Ces strates travaillent en permanence dans chaque «reprise» de ce texte fonctionnant comme une fugue, même si chaque strate est tour à tour dominante dans la séquence concernée (je n’utilise pas ce mot «reprise» dans la vidéo enregistrée hier soir, mais c’est lui qui me vient ce matin).

Et un même incipit pour chacune de ces séquences et reprises, le syntagme qui donne son titre au livre: «à ce stade de la nuit» (sans majuscule). Et suivi d’une dramaturgie, ou scénographie, portée au présent par un «je»…

Mais si ce «je» nous le reprenions, que nous reprenions aussi cette formule incantatoire, et décidions arbitrairement, dès maintenant, qu’il s’agissait d’un «je» de fiction ? En se contraignant justement et à la formule d’incipit, et au présent, et à un «je» de fiction, hors de nous qui l’écrivons ?

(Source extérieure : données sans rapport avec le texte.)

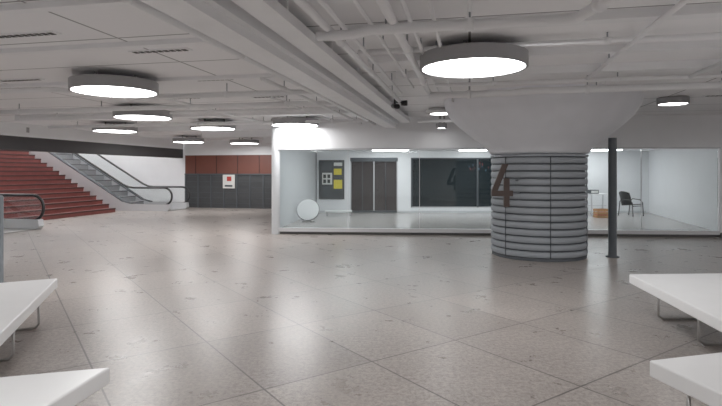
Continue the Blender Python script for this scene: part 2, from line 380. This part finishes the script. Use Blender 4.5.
b=B(); b.box(-1.6,10.4,yb+.25,yb+.3,0,CZ,'white'); b.obj('wall_behind_showroom')
b=B()
b.box(DX0+.04,DX1-.04,yb+.1,yb+.13,.14,2.06,'door')
for x in (DX0+.005,DX1-.045): b.box(x,x+.04,yb+.01,yb+.12,.14,2.1,'alu')
b.box((DX0+DX1)/2-.02,(DX0+DX1)/2+.02,yb+.05,yb+.12,.14,2.1,'alu')
b.box(DX0+.005,DX1-.005,yb+.005,yb+.1,1.98,2.115,'greyd'); b.box(DX0+.005,DX1-.005,yb+.02,yb+.12,.14,.2,'greyd')
for x in (DX0+.44,DX0+1.28): b.box(x,x+.022,yb+.06,yb+.12,.14,2.06,'greyd')
b.obj('door_1')
b=B()
b.box(WX0+.01,WX1-.01,yb+.1,yb+.13,.31,2.11,'dglass')
for x in (WX0+.01,WX1-.06,(WX0+WX1)/2): b.box(x,x+.05,yb+.01,yb+.11,.31,2.11,'greyd')
b.box(WX0+.01,WX1-.01,yb+.01,yb+.1,.305,.34,'alu'); b.box(WX0+.01,WX1-.01,yb+.01,yb+.1,2.07,2.115,'greyd')
random.seed(4)
for i in range(30):  # coloured flecks painted in as the garland's reflection on the dark glass
    x=random.uniform(3.9,5.6); z=1.98-.25*random.random()-.2*abs(math.sin(x*2.2)); w=random.uniform(.02,.05)
    b.ext([(x,yb+.092,z),(x+w,yb+.092,z),(x+w/2,yb+.092,z-.08)],(0,.006,0),random.choice(['pink','pink','blue','redd','redd']))
b.obj('window_7')
b=B(); b.box(-1.5,DX0-.01,yb-.02,yb-.002,.13,.2,'alu'); b.box(DX1+.01,10.3,yb-.02,yb-.002,.13,.2,'alu'); b.obj('baseboard_back')
b=B(); b.box(-1.52,-.60,yb-.055,yb-.005,.62,2.03,'board')
for x,z,w,h,k in [(-1.4,1.15,.36,.42,'paper'),(-.98,1.5,.28,.22,'yellow'),(-.98,1.0,.3,.32,'yellow'),(-1.42,1.68,.36,.25,'greyd'),(-1.4,.75,.3,.3,'greyd'),(-.98,1.82,.3,.12,'paper')]:
    b.box(x,x+w,yb-.065,yb-.055,z,z+h,k)
for x,z in [(-1.36,1.2),(-1.21,1.2),(-1.36,1.38),(-1.21,1.38)]: b.box(x,x+.1,yb-.07,yb-.065,z,z+.13,'slot')
b.obj('notice_board')
for x,y in [(-.6,14.3),(-.2,15.9),(2.2,15.9),(4.6,15.9),(7.0,15.9),(1,17.8),(4,17.8),(8.2,17.8)]:  # first panel is an added light, put in to brighten the flip-top table
    b=B(); b.box(x-.6,x+.6,y-.3,y+.3,2.33,2.36,'roomlamp'); b.obj('showroom_ceiling_panel_light')
# flip-top table
b=B(); tx,ty=-1.55,15.2
b.tube([(tx,ty+.06,.15),(tx,ty+.06,.55)],.025,'chrome')
for a in range(4):
    t=a*math.pi/2+.6; b.tube([(tx,ty+.06,.17),(tx+.22*math.cos(t),ty+.06+.22*math.sin(t),.145)],.015,'chrome',8)
R=Matrix.Rotation(math.radians(66),4,'X')
def ring(r,zz,n=48):
    o=[]
    for i in range(n):
        p=R@Vector((r*math.cos(2*math.pi*i/n),r*math.sin(2*math.pi*i/n),zz)); o.append((tx+p.x,ty+p.y,.5+p.z))
    return o
n=48
side=[[i,(i+1)%n,(i+1)%n+n,i+n] for i in range(n)]
b.add(ring(.335,-.018)+ring(.335,.004),[list(range(n))[::-1],list(range(n,2*n))]+side,'greyd')
b.add(ring(.322,.004)+ring(.322,.014),[list(range(n))[::-1],list(range(n,2*n))]+side,'solid'); b.obj('flip_top_table')
b=B(); b.box(-1.2,-.3,17.2,17.55,.28,.31,'solid')
for x in(-1.15,-.38):
    for y in (17.23,17.49): b.box(x,x+.03,y,y+.03,.13,.28,'chrome')
b.obj('low_white_shelf')
b=B(); tx,ty=8.0,17.6
b.box(tx-.35,tx+.35,ty-.3,ty+.3,.84,.87,'solid')
for x in (-.32,.29):
    for y in (-.27,.24): b.box(tx+x,tx+x+.03,ty+y,ty+y+.03,.13,.84,'alu')
b.box(tx-.32,tx+.3,ty-.02,ty+.02,.45,.47,'alu'); b.obj('white_table')
b=B(); b.box(tx-.3,tx-.02,ty-.15,ty+.1,.87,1.0,'greyd'); b.box(tx-.27,tx-.05,ty-.16,ty-.15,.9,.97,'paper'); b.obj('desk_printer')
b=B()
for z in (.14,.24,.34): b.box(7.55,7.95,16.6,16.62,z,z+.07,'wood'); b.box(7.55,7.95,16.9,16.92,z,z+.07,'wood'); b.box(7.55,7.57,16.62,16.9,z,z+.07,'wood'); b.box(7.93,7.95,16.62,16.9,z,z+.07,'wood')
for x in (7.57,7.91):
    for y in (16.62,16.88): b.box(x,x+.02,y,y+.02,.13,.41,'wood')
b.box(7.57,7.93,16.64,16.88,.13,.3,'redp'); b.obj('wooden_crate')
b=B(); hx,hy=9.0,17.3
rot=Matrix.Rotation(math.radians(25),3,'Z')
def H(x,y,z): p=rot@Vector((x,y,0)); return (hx+p.x,hy+p.y,z)
for sx_ in (-.25,.25):
    b.tube([H(sx_,-.25,.14),H(sx_,-.22,.58),H(sx_,-.12,.68),H(sx_,.15,.7),H(sx_,.24,.62),H(sx_,.3,.14)],.016,'black',8)
b.tube([H(-.25,-.23,.48),H(.25,-.23,.48)],.014,'black',8)
b.ext([H(-.24,-.24,.52),H(.24,-.24,.52),H(.22,.2,.48),H(-.22,.2,.48)],(0,0,.03),'black')
vs=[]
for off in (.05,.07):
    for i in range(9):
        t=-1+i/4
        for z,y in ((.5,.2),(.75,.26),(.95,.31)): vs.append(H(.25*t,y+off-.09*t*t,z-.06*t*t*(z>.9)))
fs=[]
for i in range(8):
    for j in range(2):
        a=i*3+j; fs.append([a,a+3,a+4,a+1]); fs.append([a+27,a+28,a+31,a+30])
b.add(vs,fs,'black'); b.obj('black_armchair')
# ------------------------------------------------------------ benches
def bench(c,name='white_bench'):
    b=B(); b.prism(c,.35,.45,'solid'); o=b.obj(name,.012)
    P=[Vector((x,y,0)) for x,y in c]
    l=B()
    def ins(t,s):
        a=P[0].lerp(P[1],t); d_=P[3].lerp(P[2],t); return a.lerp(d_,s)
    for t in (.12,.5,.88) if (P[0]-P[1]).length>1.5 else (.2,.8):
        a=ins(t,.12); e=ins(t,.88); z=Vector((0,0,1))
        l.tube([a+z*.352,a+z*.05,a.lerp(e,.04)+z*.014,a.lerp(e,.96)+z*.014,e+z*.05,e+z*.352],.013,'chrome',8)
    lo=l.obj('legs'); lo.parent=o
bench([(3.02,5.86),(2.76,3.7),(4.6,3.72),(4.85,5.95)])
bench([(1.76,3.18),(1.93,2.45),(3.0,2.6),(2.95,3.5)])
bench([(-3.29,5.64),(-2.42,3.3),(-3.3,2.95),(-4.15,5.2)])
bench([(-1.48,3.07),(-1.58,2.35),(-3.1,2.0),(-3.0,2.66)])
b=B(); px,py=-5.14,7.4
for xx in (px,px-1.0): b.lathe([(.09,0),(.09,.02),(.045,.03),(.045,1.24),(.03,1.27),(.001,1.28)],(xx,py),'greyd',24)
b.box(px-.9,px-.05,py-.01,py+.01,.15,1.15,'glass'); b.tube([(px,py,1.18),(px-1.0,py,1.18)],.022,'greyd')
b.obj('glass_barrier_gate')
# ------------------------------------------------------------ world, camera
w=bpy.data.worlds.new('world'); S.world=w; w.use_nodes=True
w.node_tree.nodes['Background'].inputs[0].default_value=(.5,.5,.52,1); w.node_tree.nodes['Background'].inputs[1].default_value=.3
cam=bpy.data.cameras.new('camera'); co=bpy.data.objects.new('camera',cam); S.collection.objects.link(co)
co.location=(0,0,1.6); co.rotation_euler=(math.radians(90),0,0)
cam.sensor_width=36; cam.lens=36*520/722; cam.shift_y=-31/722
S.camera=co
S.view_settings.view_transform='Standard'
S.view_settings.gamma=1.18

L’idée alors de reprendre dans le doc à télécharger (transmis par mail à tous les inscrits, sinon dites-le) l’ensemble de ces ouvertures de séquences… Le livre me semblait un dédale immense et puis non : ces reprises sont 9, uniquement 9, lisez…

Alors une bifurcation, et c’est là aussi que l’exercice prendra pour vous sa difficulté et sa pertinence : est-ce un seul «je» et dans une seule nuit ? est-ce un seul «je» mais dans 9 nuits distinctes (à vous même de les convoquer dans tous les âges d’une vie…) ? ou bien, choix inverse : est-ce une seule nuit mais 9 «je» différents, inconnus les uns aux autres, traversant cette nuit, dans la même ville ou dans autant de villes qu’ils sont de «je» ?

En tout cas, ambition et ampliation : blocs paragraphes, et si on décide d’en faire 9, comme le fait Maylis de Kerangal, ne pas craindre la longueur (vous savez que, si vous complétez et augmentez un texte mis en ligne, vous pouvez, au moment du «publier», actualiser sa date de mise en ligne).

Ça donc pour notre «recto».

Et pour le «verso» : c’est la 3ème séquence (ou reprise) du livre de Maylis de Kerangal — dans cette réminiscence du Guépard de Visconti, le souvenir de quitter son appartement, descendre l’escalier et prendre le bus (on a même l’itinéraire, les ambiances, les lumières), rejoindre la petite salle de ciné-club dans le Ve arrondissement (quelle place on choisit, combien de gens, les odeurs), la projection elle-même, et puis la ville retrouvée à la nuit.

Là, le «je» peut être vous-même. Parce qu’on ne choisit pas ce thème, et surtout le film, au hasard: c’est un «je» et son film, le trajet, le lieu, la projection.

Lien commun : la nuit. Lien commun: le présent. Lien commun : le «je», fiction dans le «recto», et devant ou face à la fiction dans la projection du «verso».

Et la découverte de comment, en moins de 75 pages, on peut faire tenir un monde, et de ce qu’on exige de ce monde.